Er ist es auch, der zuletzt die Welt vor dem Möchtegern-Vernichter Nekrotzar errettet. Diesen selbsternannten Todbringer verkörpert der stattliche Pavlo Hunka mit kräftigem Bariton, der im Verlauf immer mehr an Farbe gewinnt. Jetzt reitet er angeblich auf Piet vom Fass als le Grand Macabre von dannen.

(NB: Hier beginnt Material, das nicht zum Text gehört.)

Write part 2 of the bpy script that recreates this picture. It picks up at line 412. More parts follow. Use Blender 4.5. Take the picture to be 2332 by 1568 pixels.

Im zweiten Bild sitzt das nächste weiß bekittelte Paar an einem Tisch und zelebriert Szenen einer kaputten Ehe. Es sind Heidi Melton, Sopran, als Mescalina und Frode Olsen, Bass, als Hofastrologe Astradamors. Energisch fordert sie von ihm die „ehelichen Pflichten“ ein, traktiert diesen Pantoffelhelden hier aber nicht mit der Peitsche.
Die Auseinandersetzungen laufen auch über ihre Laptops, die die Gesichter auf Bildschirme transferieren. Beider Mimik ist nun in groß zu sehen. Ein bös-ironischer Einfall. Als der überforderte Mann zusammenbricht, klagt die Sexgierige nur darüber, dass er nicht mehr den Haushalt in Ordnung halten kann.
Astradamors erholt sich wieder, doch Mescalina bittet die Venus (Audrey Luna, Sopran), ihr einen richtigen Mann zu schicken. Der kommt, und es ist Nekrotzar. Der von ihr gewünschte rücksichtslose Liebesakt bringt ihr den Tod und lässt den von ihr erlösten Gatten jubeln. Geschwind deckt er eine durchsichtige Plastikfolie über ihre Leiche.

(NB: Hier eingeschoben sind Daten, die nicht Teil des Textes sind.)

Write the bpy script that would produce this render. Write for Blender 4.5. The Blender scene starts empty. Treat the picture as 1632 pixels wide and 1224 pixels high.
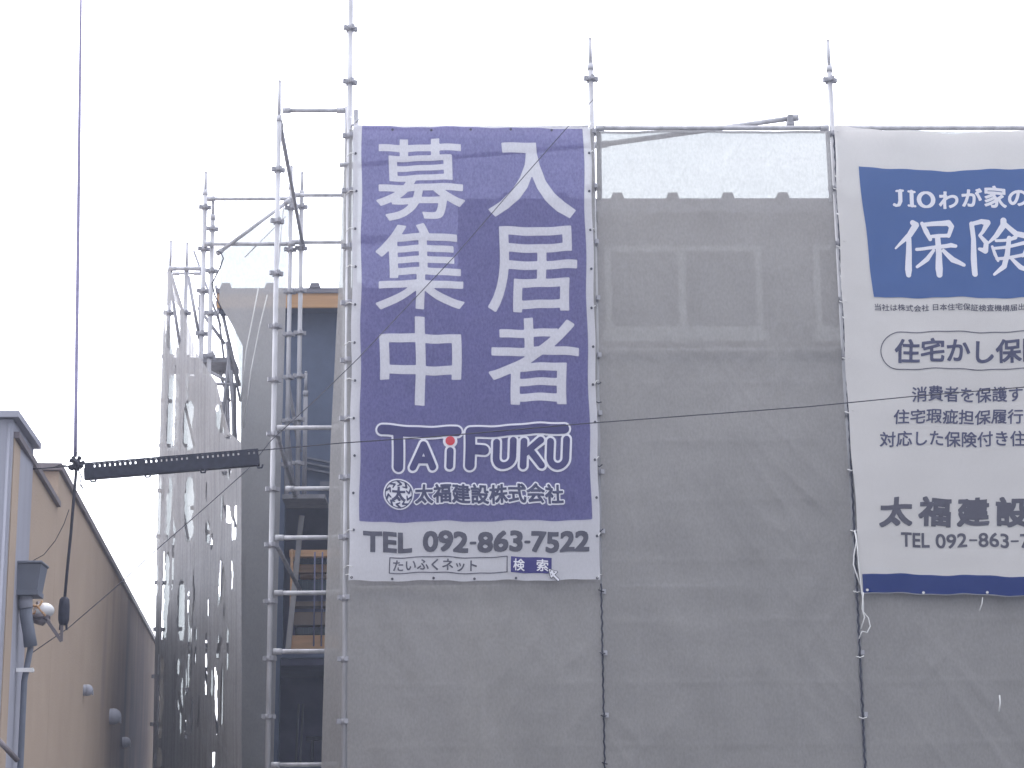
import bpy, bmesh, math, random
import numpy as np
from mathutils import Vector, Matrix, noise as mnoise

random.seed(7)
SC = bpy.context.scene
COL = SC.collection

# ------------------------------------------------------------------ camera
F_PX = 3300.0                       # focal length in photo pixels (1632 wide)
PITCH, YAW, ROLL = math.radians(13.97), math.radians(1.66), math.radians(0.617)
CAM = Vector((0.0, -16.0, 1.6))
FW = Vector((math.sin(YAW) * math.cos(PITCH), math.cos(YAW) * math.cos(PITCH), math.sin(PITCH)))
R0 = Vector((math.cos(YAW), -math.sin(YAW), 0))
U0 = R0.cross(FW)
RT = R0 * math.cos(ROLL) - U0 * math.sin(ROLL)
UP = U0 * math.cos(ROLL) + R0 * math.sin(ROLL)
cd = bpy.data.cameras.new("camera")
cam = bpy.data.objects.new("camera", cd)
COL.objects.link(cam)
cam.matrix_world = Matrix(((RT.x, UP.x, -FW.x, CAM.x), (RT.y, UP.y, -FW.y, CAM.y),
                           (RT.z, UP.z, -FW.z, CAM.z), (0, 0, 0, 1)))
cd.sensor_width = 36.0
cd.lens = 36.0 * F_PX / 1632.0
cd.clip_start, cd.clip_end = 0.1, 2000
SC.camera = cam

# ------------------------------------------------------------------ sky, sun, exposure
SUN_EL, SUN_AZ = math.radians(58), math.radians(-12)     # behind the building, a little to the left
w = bpy.data.worlds.new("World"); SC.world = w; w.use_nodes = True
nt = w.node_tree
SKY_LO, SKY_HI = .75, 2.1
bgn = nt.nodes["Background"]
sky = nt.nodes.new("ShaderNodeTexSky"); sky.sky_type = 'NISHITA'
sky.sun_disc = False; sky.sun_elevation = SUN_EL; sky.sun_rotation = SUN_AZ
sky.air_density = 1.0; sky.dust_density = 4.0; sky.ozone_density = 1.0
mixw = nt.nodes.new("ShaderNodeMixRGB"); mixw.inputs[0].default_value = 0.84
mixw.inputs[2].default_value = (8.0, 8.1, 8.6, 1)          # the bright cloud deck over the sky
nt.links.new(sky.outputs[0], mixw.inputs[1])
# the overcast is brightest round the hidden sun behind the house and dimmer over the street
tcw = nt.nodes.new("ShaderNodeTexCoord"); dotw = nt.nodes.new("ShaderNodeVectorMath"); dotw.operation = 'DOT_PRODUCT'
dotw.inputs[1].default_value = (math.sin(SUN_AZ) * .86, math.cos(SUN_AZ) * .86, .5)
nt.links.new(tcw.outputs['Generated'], dotw.inputs[0])
mrw = nt.nodes.new("ShaderNodeMapRange"); mrw.inputs[1].default_value = -.6; mrw.inputs[2].default_value = .85
mrw.inputs[3].default_value = SKY_LO; mrw.inputs[4].default_value = SKY_HI
nt.links.new(dotw.outputs['Value'], mrw.inputs[0])
sclw = nt.nodes.new("ShaderNodeVectorMath"); sclw.operation = 'SCALE'
nt.links.new(mixw.outputs[0], sclw.inputs[0]); nt.links.new(mrw.outputs[0], sclw.inputs['Scale'])
nt.links.new(sclw.outputs[0], bgn.inputs[0])
bgn.inputs[1].default_value = 0.15
sl = bpy.data.lights.new("sun", 'SUN'); sl.energy = 0.6; sl.angle = math.radians(14); sl.color = (1, .96, .9)
so = bpy.data.objects.new("sun", sl); COL.objects.link(so)
sd = Vector((math.sin(SUN_AZ) * math.cos(SUN_EL), math.cos(SUN_AZ) * math.cos(SUN_EL), math.sin(SUN_EL)))
so.rotation_euler = sd.to_track_quat('Z', 'Y').to_euler(); so.location = (0, 0, 30)
SC.view_settings.view_transform = 'Standard'; SC.view_settings.look = 'None'
SC.view_settings.gamma = 1.0; SC.view_settings.use_curve_mapping = False
SC.view_settings.exposure = 0.6
SC.render.engine = 'CYCLES'
SC.cycles.max_bounces = 8
SC.cycles.pixel_filter_width = 2.0           # the soft little lens of a phone
SC.cycles.transparent_max_bounces = 24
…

Unter einer solchen Plastikfolie, aber im Bett liegend, stöhnt in Bild 3 nun Audrey Luna als tödlich verstrahlte Frau. Die Bildschirme zeigen einen Atompilz und verwüstetes Land. Fürst Go-Go, hier kein dicker Baby-Herrscher, sondern ein ängstlicher Schlanker, verkörpert vom Countertenor Anthony Roth Costanzo, trägt Schutzkleidung von Kopf bis Fuß.

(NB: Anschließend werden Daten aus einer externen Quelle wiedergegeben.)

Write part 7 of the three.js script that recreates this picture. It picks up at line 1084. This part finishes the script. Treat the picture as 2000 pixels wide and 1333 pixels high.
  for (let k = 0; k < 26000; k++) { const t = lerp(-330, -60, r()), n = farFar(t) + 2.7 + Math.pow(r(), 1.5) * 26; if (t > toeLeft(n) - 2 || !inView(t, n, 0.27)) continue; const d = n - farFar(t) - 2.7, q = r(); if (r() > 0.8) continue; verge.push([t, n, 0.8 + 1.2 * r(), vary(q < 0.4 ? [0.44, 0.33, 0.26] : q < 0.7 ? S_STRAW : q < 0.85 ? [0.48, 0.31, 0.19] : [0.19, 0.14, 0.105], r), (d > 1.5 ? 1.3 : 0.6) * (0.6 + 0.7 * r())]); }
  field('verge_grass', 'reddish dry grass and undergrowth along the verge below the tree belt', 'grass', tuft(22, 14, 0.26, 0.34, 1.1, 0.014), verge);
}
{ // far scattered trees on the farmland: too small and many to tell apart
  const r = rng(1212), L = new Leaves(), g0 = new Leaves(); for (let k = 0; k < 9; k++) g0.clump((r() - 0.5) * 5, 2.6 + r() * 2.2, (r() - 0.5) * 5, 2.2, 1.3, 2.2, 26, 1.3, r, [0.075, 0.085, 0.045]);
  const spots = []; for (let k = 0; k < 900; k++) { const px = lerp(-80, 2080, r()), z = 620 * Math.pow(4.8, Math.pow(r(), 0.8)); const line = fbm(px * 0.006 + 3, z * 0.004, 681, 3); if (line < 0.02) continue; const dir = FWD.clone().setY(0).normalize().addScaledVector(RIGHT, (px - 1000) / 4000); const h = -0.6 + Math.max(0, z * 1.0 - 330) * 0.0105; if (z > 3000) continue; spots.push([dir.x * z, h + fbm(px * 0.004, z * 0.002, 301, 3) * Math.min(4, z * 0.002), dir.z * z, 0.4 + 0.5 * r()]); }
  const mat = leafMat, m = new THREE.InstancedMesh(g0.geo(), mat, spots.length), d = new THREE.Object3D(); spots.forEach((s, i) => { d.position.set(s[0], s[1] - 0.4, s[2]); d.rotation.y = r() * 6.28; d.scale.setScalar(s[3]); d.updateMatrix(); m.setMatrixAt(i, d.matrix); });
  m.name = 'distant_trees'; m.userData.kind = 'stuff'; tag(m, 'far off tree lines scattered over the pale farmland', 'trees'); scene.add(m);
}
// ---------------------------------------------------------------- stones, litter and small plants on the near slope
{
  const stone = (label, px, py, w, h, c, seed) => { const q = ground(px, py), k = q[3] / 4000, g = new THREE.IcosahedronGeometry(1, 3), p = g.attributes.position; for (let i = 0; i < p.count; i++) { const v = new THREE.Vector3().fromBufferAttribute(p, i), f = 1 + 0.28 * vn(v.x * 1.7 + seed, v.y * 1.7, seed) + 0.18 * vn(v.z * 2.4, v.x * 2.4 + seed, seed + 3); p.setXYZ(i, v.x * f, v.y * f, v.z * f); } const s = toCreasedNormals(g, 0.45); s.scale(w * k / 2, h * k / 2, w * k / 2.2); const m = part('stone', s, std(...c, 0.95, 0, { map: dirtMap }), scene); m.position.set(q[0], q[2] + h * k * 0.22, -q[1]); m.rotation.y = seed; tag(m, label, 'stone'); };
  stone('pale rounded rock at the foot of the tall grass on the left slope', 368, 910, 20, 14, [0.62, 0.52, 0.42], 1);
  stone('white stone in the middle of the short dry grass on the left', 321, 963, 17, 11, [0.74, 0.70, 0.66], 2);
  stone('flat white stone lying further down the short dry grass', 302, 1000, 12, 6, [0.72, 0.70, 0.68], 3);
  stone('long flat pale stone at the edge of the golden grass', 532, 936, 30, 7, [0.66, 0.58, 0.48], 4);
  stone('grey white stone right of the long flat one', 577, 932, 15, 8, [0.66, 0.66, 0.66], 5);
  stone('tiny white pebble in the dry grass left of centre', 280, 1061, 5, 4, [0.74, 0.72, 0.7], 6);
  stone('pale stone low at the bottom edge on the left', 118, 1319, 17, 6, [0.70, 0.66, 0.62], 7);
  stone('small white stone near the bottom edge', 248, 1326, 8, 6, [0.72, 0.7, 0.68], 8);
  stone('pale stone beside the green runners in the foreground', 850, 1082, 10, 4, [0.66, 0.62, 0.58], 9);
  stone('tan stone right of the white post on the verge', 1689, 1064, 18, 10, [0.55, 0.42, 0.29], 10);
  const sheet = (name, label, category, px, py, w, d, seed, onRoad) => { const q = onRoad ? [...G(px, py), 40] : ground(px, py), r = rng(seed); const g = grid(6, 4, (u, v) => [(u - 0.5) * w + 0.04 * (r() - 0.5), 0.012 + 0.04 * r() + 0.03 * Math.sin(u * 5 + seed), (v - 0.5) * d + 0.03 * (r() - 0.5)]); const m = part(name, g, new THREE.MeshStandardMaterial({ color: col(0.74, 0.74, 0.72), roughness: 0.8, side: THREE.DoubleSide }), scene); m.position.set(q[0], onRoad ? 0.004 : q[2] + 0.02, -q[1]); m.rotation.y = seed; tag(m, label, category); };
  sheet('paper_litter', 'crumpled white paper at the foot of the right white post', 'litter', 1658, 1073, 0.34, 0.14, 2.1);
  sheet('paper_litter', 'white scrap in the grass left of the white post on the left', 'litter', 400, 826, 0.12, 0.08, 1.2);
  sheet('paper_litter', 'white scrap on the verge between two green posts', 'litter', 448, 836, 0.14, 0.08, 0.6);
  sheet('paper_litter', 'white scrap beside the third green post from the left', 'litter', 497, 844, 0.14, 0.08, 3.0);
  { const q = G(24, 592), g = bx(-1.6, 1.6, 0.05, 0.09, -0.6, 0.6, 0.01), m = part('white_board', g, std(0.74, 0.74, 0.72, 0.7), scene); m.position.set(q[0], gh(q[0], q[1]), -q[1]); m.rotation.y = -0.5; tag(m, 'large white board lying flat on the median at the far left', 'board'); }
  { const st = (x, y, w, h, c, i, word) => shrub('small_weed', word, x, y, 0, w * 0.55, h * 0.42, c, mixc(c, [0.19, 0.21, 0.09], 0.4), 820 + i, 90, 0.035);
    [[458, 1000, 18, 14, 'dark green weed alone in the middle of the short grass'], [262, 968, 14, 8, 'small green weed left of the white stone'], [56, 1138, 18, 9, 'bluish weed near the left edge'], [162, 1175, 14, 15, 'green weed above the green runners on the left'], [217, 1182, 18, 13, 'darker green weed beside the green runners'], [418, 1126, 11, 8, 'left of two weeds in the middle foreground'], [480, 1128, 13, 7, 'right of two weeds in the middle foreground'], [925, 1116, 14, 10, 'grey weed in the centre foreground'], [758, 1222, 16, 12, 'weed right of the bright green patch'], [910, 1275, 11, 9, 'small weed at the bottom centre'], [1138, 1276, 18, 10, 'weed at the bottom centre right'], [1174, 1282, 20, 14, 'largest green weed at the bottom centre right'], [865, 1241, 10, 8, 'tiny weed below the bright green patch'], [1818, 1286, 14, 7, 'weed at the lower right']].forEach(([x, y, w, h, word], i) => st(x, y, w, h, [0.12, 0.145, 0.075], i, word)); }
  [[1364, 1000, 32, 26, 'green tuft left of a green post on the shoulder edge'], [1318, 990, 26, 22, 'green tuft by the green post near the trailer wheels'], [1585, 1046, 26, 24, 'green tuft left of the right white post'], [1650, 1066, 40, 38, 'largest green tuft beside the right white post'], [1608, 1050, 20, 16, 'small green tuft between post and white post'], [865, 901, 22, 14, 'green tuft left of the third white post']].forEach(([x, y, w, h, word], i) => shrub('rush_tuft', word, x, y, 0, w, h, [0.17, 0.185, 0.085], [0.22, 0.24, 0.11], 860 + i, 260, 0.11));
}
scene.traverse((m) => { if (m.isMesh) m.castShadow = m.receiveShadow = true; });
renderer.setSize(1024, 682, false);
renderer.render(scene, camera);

Ebenso vermummt sind sein weißer Minister (Peter Tantsits, Tenor) und sein angeblich schwarzer Minister (Joshua Bloom, Bass). Beide werfen sich die übelsten Schimpfwörter an den Kopf und haben ansonsten in Breughelland das Sagen. Zu dritt beobachten sie auf dem Bildschirm, wie sich das Atomopfer vor Schmerz und Todesangst windet. Audrey Lunas Verzweiflungskoloraturen erinnern an Mozarts Königin der Nacht. Richtig. Diese Rolle hat sie bereits gesungen, ihr gebührt für diese Leistung ein Sonderlob, zumal sie auch noch den Geheimdienstchef Gepopo singt.

Mit dieser von Sellars ins Spiel gebrachten Atom-Katastrophe, mit der er auf seine Weise die von Ligeti erlebten Kriegsgräuel interpretiert, legt er gleichzeitig den Finger auf die Wunde, thematisiert die Verwundbarkeit der Völker, sollte ein Unbeherrschter auf den entsprechenden Auslöse-Knopf drücken. Mit Blick auf aktuelle Entwicklungen läuft Nachdenklichen dabei ein Schauer über den Rücken, selbst wenn die auf den Bildschirmen gezeigten Anti-Atomkraft-Demonstration der Vergangenheit angehören.  
Ligeti hat sich gegen seine Erlebnisse im Krieg und in sowjetischer Gefangenschaft nachträglich zur Wehr gesetzt und den Tod wie im absurden Theater lächerlich gemacht. Piet vom Fass wird, wie schon angedeutet, der Retter. Er schenkt dem selbsternannten Tod ein Glas Wein nach dem anderen ein, so dass der Betrunkene die mitternächtliche Tatstunde verpasst und daran zu Grunde geht. Der von ihm geplante Weltuntergang findet nicht statt. Durch Komik, Humor und Groteske überwindet Ligeti nach eigenen Worten die Angst vor dem Tod.

Alle Solisten versammeln sich nun auf der Bühne, auch „die schon gestorbenen“. Gemeinsam mit dem Chor singen sie Ligetis als Passacaglia komponierten Ratschlag: „Fürchtet den Tod nicht, gute Leut’! Irgendwann kommt er, doch nicht heut’! Und wenn er kommt, dann ist’s soweit…Lebt wohl so lang in Heiterkeit!“ Der Bildschirm zeigt derweil zwei glückliche Kühe auf grüner Wiese, Sellars Zusatzpointe für Ligetis aberwitzige und zuletzt zu Recht als Entdeckung bejubelte Oper.  

  Ursula Wiegand
Letzte Berliner Aufführung am 20. Februar.